A massive dust storm from the Sahara Desert in North Africa will arrive to the U.S. gulf coast this week.
Michael Lowry, a strategic planner with the Federal Emergency Management Agency, said that the yearly phenomena is expected to be particularly strong this year.
The ongoing Saharan #dust outbreak across the tropical Atlantic is *by far* the most extreme of the MODIS satellite record — our most detailed, continuous record of global dust back to 2002. Daily MDR AOD of 1.66 shatters previous daily record of 1.13 set July 31, 2013. #SAL pic.twitter.com/yv2VW9LUYO
— Michael Lowry (@MichaelRLowry) June 24, 2020
“The ongoing Saharan #dust outbreak across the tropical Atlantic is *by far* the most extreme of the MODIS satellite record — our most detailed, continuous record of global dust back to 2002,” Lowry said in a tweet.
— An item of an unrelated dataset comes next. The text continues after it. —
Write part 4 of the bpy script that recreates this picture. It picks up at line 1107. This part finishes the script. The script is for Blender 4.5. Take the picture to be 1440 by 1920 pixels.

The technical name for the phenomenon is the “Saharan Air Layer,” according to the National Oceanic and Atmospheric Administration, though some experts have nicknamed this year’s cloud the “Godzilla dust cloud” for its size.
Pablo Méndez Lázaro, an environmental health specialist with the University of Puerto Rico, told Phys.org that the dust cloud “is the most significant event in the past 50 years.”
“Conditions are dangerous in many Caribbean islands,” he said.
The dust resulted in reduced visibility when it hit Puerto Rico this week, with its haze completely engulfing the mountains in El Yunque National Forest in northeastern Puerto Rico.
View of El Yunque on a sunny day in March and a hazy day with Saharan dust in June pic.twitter.com/aVRD2pR76z
— El Yunque NF (@ElYunqueNF) June 23, 2020
On Thursday the cloud reached the western Caribbean, over Belize and the Yucatán Peninsula, and through most of the central and western Gulf of Mexico. It is expected to reach Texas and Louisiana in the coming days.